# Given exercise
Write out each line exactly as given. Leave the pictures out of your copy.

(3D scene scripts)
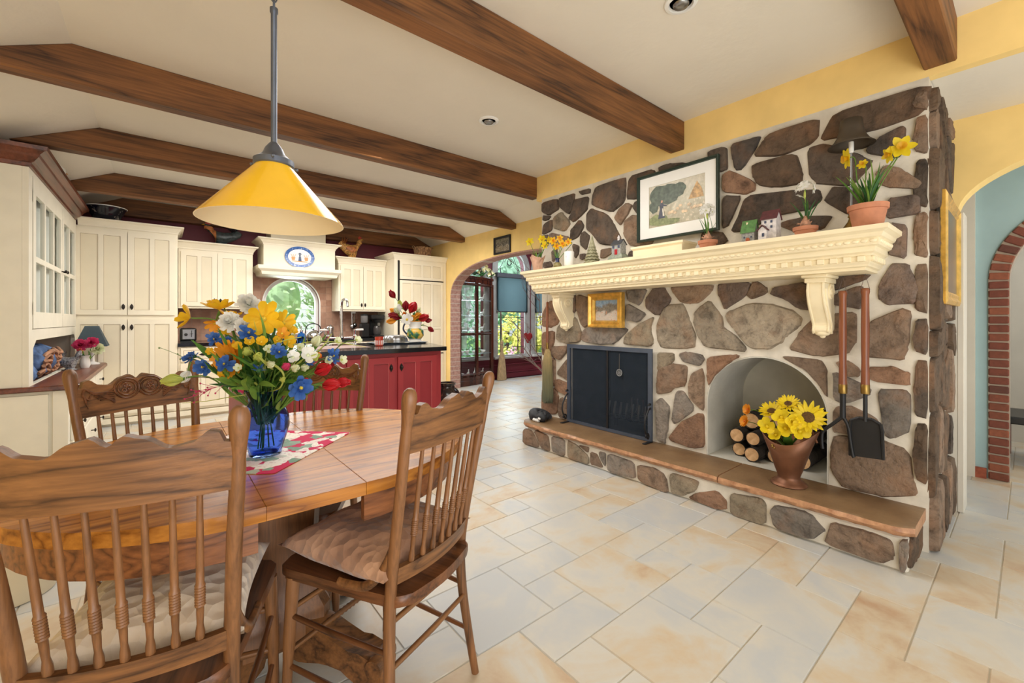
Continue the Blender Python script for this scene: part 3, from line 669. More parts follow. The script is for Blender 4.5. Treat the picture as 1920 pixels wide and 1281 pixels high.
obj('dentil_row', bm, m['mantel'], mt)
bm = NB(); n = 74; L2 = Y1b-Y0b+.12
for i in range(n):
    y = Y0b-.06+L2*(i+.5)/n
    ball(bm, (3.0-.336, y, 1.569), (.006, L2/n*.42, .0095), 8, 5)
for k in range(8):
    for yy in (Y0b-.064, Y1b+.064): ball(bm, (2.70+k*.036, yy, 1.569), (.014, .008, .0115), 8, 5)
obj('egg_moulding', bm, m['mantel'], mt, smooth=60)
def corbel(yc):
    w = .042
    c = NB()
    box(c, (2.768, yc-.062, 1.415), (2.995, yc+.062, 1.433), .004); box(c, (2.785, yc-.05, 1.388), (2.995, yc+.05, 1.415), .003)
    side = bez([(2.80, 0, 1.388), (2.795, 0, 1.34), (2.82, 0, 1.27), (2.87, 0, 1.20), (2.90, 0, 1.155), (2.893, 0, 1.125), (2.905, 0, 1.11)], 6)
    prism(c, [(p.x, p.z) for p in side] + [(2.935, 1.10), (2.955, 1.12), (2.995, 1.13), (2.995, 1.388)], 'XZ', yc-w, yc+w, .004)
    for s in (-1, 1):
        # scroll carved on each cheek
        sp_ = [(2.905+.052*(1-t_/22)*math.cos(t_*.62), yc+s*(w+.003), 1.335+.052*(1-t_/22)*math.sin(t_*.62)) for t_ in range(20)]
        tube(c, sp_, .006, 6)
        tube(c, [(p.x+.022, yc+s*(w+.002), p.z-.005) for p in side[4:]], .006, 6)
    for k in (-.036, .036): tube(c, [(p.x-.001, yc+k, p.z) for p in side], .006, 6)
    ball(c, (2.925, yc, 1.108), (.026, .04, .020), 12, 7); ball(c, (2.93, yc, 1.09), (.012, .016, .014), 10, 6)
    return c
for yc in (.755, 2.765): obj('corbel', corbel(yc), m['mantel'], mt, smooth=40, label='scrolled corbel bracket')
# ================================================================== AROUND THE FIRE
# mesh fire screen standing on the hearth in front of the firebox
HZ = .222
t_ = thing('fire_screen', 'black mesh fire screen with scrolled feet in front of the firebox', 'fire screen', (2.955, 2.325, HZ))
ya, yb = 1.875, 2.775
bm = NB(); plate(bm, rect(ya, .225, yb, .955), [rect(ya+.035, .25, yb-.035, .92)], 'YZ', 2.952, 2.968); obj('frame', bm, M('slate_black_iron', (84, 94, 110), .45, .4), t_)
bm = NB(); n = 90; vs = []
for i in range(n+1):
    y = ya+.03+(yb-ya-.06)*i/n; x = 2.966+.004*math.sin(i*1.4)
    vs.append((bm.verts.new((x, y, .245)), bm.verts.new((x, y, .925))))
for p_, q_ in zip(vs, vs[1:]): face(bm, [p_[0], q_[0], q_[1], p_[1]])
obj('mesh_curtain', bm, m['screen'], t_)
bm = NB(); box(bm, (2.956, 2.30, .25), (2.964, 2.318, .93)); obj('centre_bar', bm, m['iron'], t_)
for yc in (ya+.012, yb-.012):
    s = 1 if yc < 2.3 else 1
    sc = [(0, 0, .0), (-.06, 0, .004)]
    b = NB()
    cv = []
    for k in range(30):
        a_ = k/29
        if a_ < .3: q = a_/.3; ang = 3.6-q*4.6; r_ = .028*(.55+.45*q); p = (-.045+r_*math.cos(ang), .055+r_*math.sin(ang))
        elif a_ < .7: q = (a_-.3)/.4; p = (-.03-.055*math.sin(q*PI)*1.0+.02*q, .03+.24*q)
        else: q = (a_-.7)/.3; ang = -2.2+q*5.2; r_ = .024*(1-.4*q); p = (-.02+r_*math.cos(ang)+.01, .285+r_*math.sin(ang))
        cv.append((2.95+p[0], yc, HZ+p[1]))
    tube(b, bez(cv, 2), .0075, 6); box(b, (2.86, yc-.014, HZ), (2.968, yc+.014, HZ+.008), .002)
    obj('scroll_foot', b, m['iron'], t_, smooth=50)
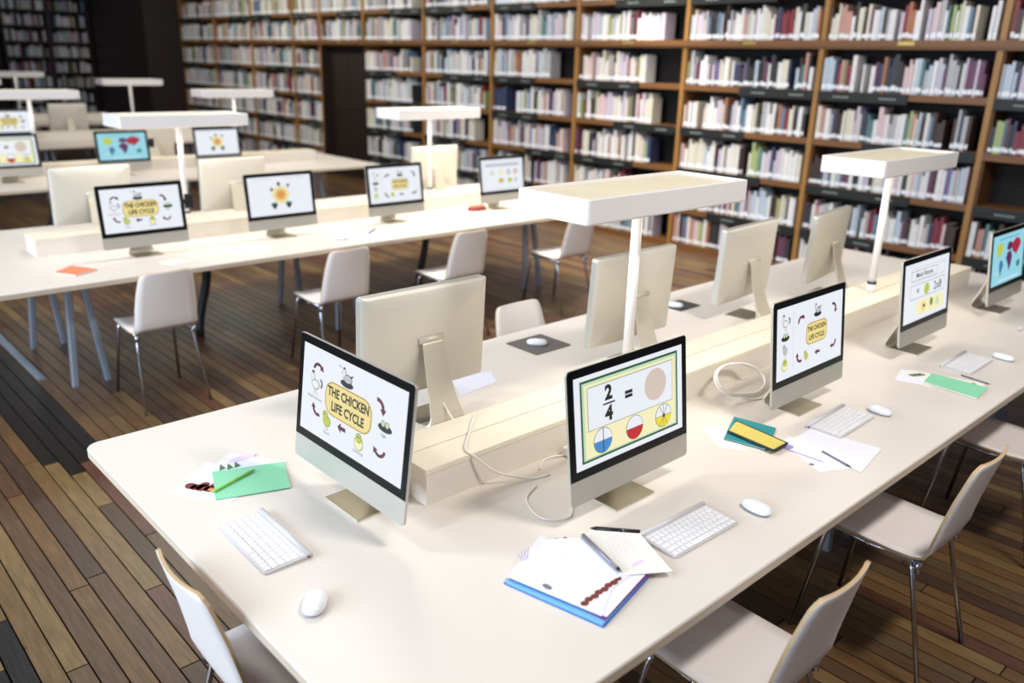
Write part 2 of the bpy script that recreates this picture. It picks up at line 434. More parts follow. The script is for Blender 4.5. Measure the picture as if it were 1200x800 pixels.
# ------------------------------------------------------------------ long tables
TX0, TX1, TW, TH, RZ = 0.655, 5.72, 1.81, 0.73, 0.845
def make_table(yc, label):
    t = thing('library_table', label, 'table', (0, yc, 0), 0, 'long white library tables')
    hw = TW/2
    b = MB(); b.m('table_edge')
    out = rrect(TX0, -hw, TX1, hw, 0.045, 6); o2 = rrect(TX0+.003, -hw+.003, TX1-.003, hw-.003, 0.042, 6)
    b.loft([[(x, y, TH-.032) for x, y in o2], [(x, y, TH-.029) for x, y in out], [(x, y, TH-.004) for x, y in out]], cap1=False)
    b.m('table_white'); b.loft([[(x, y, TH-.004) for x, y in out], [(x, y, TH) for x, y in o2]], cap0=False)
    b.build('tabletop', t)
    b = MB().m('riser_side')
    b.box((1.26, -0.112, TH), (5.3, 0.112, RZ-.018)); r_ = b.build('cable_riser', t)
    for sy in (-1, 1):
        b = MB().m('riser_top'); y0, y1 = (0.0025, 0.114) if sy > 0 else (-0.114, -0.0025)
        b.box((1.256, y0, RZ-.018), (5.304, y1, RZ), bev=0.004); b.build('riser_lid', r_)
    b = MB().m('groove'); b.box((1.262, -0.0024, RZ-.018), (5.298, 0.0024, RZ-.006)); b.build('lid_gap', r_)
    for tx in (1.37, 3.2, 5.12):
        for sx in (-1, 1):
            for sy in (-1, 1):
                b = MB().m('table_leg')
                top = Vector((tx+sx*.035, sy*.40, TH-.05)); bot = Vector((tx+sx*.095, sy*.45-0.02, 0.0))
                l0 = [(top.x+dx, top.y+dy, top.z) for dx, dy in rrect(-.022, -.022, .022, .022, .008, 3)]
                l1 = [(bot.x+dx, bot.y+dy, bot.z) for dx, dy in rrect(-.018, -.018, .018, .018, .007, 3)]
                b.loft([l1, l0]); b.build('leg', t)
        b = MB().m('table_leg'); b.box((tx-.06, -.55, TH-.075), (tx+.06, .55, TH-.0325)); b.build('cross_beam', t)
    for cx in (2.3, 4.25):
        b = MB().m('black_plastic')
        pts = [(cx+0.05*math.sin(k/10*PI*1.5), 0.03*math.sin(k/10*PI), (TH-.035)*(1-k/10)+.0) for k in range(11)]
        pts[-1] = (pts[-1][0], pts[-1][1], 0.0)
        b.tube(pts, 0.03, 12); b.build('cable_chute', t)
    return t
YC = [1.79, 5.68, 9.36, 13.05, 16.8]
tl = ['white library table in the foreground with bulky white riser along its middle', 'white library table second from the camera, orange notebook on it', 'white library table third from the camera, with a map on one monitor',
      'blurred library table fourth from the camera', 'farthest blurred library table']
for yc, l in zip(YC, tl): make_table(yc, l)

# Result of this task
Continue the Blender Python script for this scene: part 3, from line 669. More parts follow. The script is for Blender 4.5. Treat the picture as 1920 pixels wide and 1281 pixels high.
obj('dentil_row', bm, m['mantel'], mt)
bm = NB(); n = 74; L2 = Y1b-Y0b+.12
for i in range(n):
    y = Y0b-.06+L2*(i+.5)/n
    ball(bm, (3.0-.336, y, 1.569), (.006, L2/n*.42, .0095), 8, 5)
for k in range(8):
    for yy in (Y0b-.064, Y1b+.064): ball(bm, (2.70+k*.036, yy, 1.569), (.014, .008, .0115), 8, 5)
obj('egg_moulding', bm, m['mantel'], mt, smooth=60)
def corbel(yc):
    w = .042
    c = NB()
    box(c, (2.768, yc-.062, 1.415), (2.995, yc+.062, 1.433), .004); box(c, (2.785, yc-.05, 1.388), (2.995, yc+.05, 1.415), .003)
    side = bez([(2.80, 0, 1.388), (2.795, 0, 1.34), (2.82, 0, 1.27), (2.87, 0, 1.20), (2.90, 0, 1.155), (2.893, 0, 1.125), (2.905, 0, 1.11)], 6)
    prism(c, [(p.x, p.z) for p in side] + [(2.935, 1.10), (2.955, 1.12), (2.995, 1.13), (2.995, 1.388)], 'XZ', yc-w, yc+w, .004)
    for s in (-1, 1):
        # scroll carved on each cheek
        sp_ = [(2.905+.052*(1-t_/22)*math.cos(t_*.62), yc+s*(w+.003), 1.335+.052*(1-t_/22)*math.sin(t_*.62)) for t_ in range(20)]
        tube(c, sp_, .006, 6)
        tube(c, [(p.x+.022, yc+s*(w+.002), p.z-.005) for p in side[4:]], .006, 6)
    for k in (-.036, .036): tube(c, [(p.x-.001, yc+k, p.z) for p in side], .006, 6)
    ball(c, (2.925, yc, 1.108), (.026, .04, .020), 12, 7); ball(c, (2.93, yc, 1.09), (.012, .016, .014), 10, 6)
    return c
for yc in (.755, 2.765): obj('corbel', corbel(yc), m['mantel'], mt, smooth=40, label='scrolled corbel bracket')
# ================================================================== AROUND THE FIRE
# mesh fire screen standing on the hearth in front of the firebox
HZ = .222
t_ = thing('fire_screen', 'black mesh fire screen with scrolled feet in front of the firebox', 'fire screen', (2.955, 2.325, HZ))
ya, yb = 1.875, 2.775
bm = NB(); plate(bm, rect(ya, .225, yb, .955), [rect(ya+.035, .25, yb-.035, .92)], 'YZ', 2.952, 2.968); obj('frame', bm, M('slate_black_iron', (84, 94, 110), .45, .4), t_)
bm = NB(); n = 90; vs = []
for i in range(n+1):
    y = ya+.03+(yb-ya-.06)*i/n; x = 2.966+.004*math.sin(i*1.4)
    vs.append((bm.verts.new((x, y, .245)), bm.verts.new((x, y, .925))))
for p_, q_ in zip(vs, vs[1:]): face(bm, [p_[0], q_[0], q_[1], p_[1]])
obj('mesh_curtain', bm, m['screen'], t_)
bm = NB(); box(bm, (2.956, 2.30, .25), (2.964, 2.318, .93)); obj('centre_bar', bm, m['iron'], t_)
for yc in (ya+.012, yb-.012):
    s = 1 if yc < 2.3 else 1
    sc = [(0, 0, .0), (-.06, 0, .004)]
    b = NB()
    cv = []
    for k in range(30):
        a_ = k/29
        if a_ < .3: q = a_/.3; ang = 3.6-q*4.6; r_ = .028*(.55+.45*q); p = (-.045+r_*math.cos(ang), .055+r_*math.sin(ang))
        elif a_ < .7: q = (a_-.3)/.4; p = (-.03-.055*math.sin(q*PI)*1.0+.02*q, .03+.24*q)
        else: q = (a_-.7)/.3; ang = -2.2+q*5.2; r_ = .024*(1-.4*q); p = (-.02+r_*math.cos(ang)+.01, .285+r_*math.sin(ang))
        cv.append((2.95+p[0], yc, HZ+p[1]))
    tube(b, bez(cv, 2), .0075, 6); box(b, (2.86, yc-.014, HZ), (2.968, yc+.014, HZ+.008), .002)
    obj('scroll_foot', b, m['iron'], t_, smooth=50)
Write part 2 of the bpy script that recreates this picture. It picks up at line 434. More parts follow. The script is for Blender 4.5. Measure the picture as if it were 1200x800 pixels.
# ------------------------------------------------------------------ long tables
TX0, TX1, TW, TH, RZ = 0.655, 5.72, 1.81, 0.73, 0.845
def make_table(yc, label):
    t = thing('library_table', label, 'table', (0, yc, 0), 0, 'long white library tables')
    hw = TW/2
    b = MB(); b.m('table_edge')
    out = rrect(TX0, -hw, TX1, hw, 0.045, 6); o2 = rrect(TX0+.003, -hw+.003, TX1-.003, hw-.003, 0.042, 6)
    b.loft([[(x, y, TH-.032) for x, y in o2], [(x, y, TH-.029) for x, y in out], [(x, y, TH-.004) for x, y in out]], cap1=False)
    b.m('table_white'); b.loft([[(x, y, TH-.004) for x, y in out], [(x, y, TH) for x, y in o2]], cap0=False)
    b.build('tabletop', t)
    b = MB().m('riser_side')
    b.box((1.26, -0.112, TH), (5.3, 0.112, RZ-.018)); r_ = b.build('cable_riser', t)
    for sy in (-1, 1):
        b = MB().m('riser_top'); y0, y1 = (0.0025, 0.114) if sy > 0 else (-0.114, -0.0025)
        b.box((1.256, y0, RZ-.018), (5.304, y1, RZ), bev=0.004); b.build('riser_lid', r_)
    b = MB().m('groove'); b.box((1.262, -0.0024, RZ-.018), (5.298, 0.0024, RZ-.006)); b.build('lid_gap', r_)
    for tx in (1.37, 3.2, 5.12):
        for sx in (-1, 1):
            for sy in (-1, 1):
                b = MB().m('table_leg')
                top = Vector((tx+sx*.035, sy*.40, TH-.05)); bot = Vector((tx+sx*.095, sy*.45-0.02, 0.0))
                l0 = [(top.x+dx, top.y+dy, top.z) for dx, dy in rrect(-.022, -.022, .022, .022, .008, 3)]
                l1 = [(bot.x+dx, bot.y+dy, bot.z) for dx, dy in rrect(-.018, -.018, .018, .018, .007, 3)]
                b.loft([l1, l0]); b.build('leg', t)
        b = MB().m('table_leg'); b.box((tx-.06, -.55, TH-.075), (tx+.06, .55, TH-.0325)); b.build('cross_beam', t)
    for cx in (2.3, 4.25):
        b = MB().m('black_plastic')
        pts = [(cx+0.05*math.sin(k/10*PI*1.5), 0.03*math.sin(k/10*PI), (TH-.035)*(1-k/10)+.0) for k in range(11)]
        pts[-1] = (pts[-1][0], pts[-1][1], 0.0)
        b.tube(pts, 0.03, 12); b.build('cable_chute', t)
    return t
YC = [1.79, 5.68, 9.36, 13.05, 16.8]
tl = ['white library table in the foreground with bulky white riser along its middle', 'white library table second from the camera, orange notebook on it', 'white library table third from the camera, with a map on one monitor',
      'blurred library table fourth from the camera', 'farthest blurred library table']
for yc, l in zip(YC, tl): make_table(yc, l)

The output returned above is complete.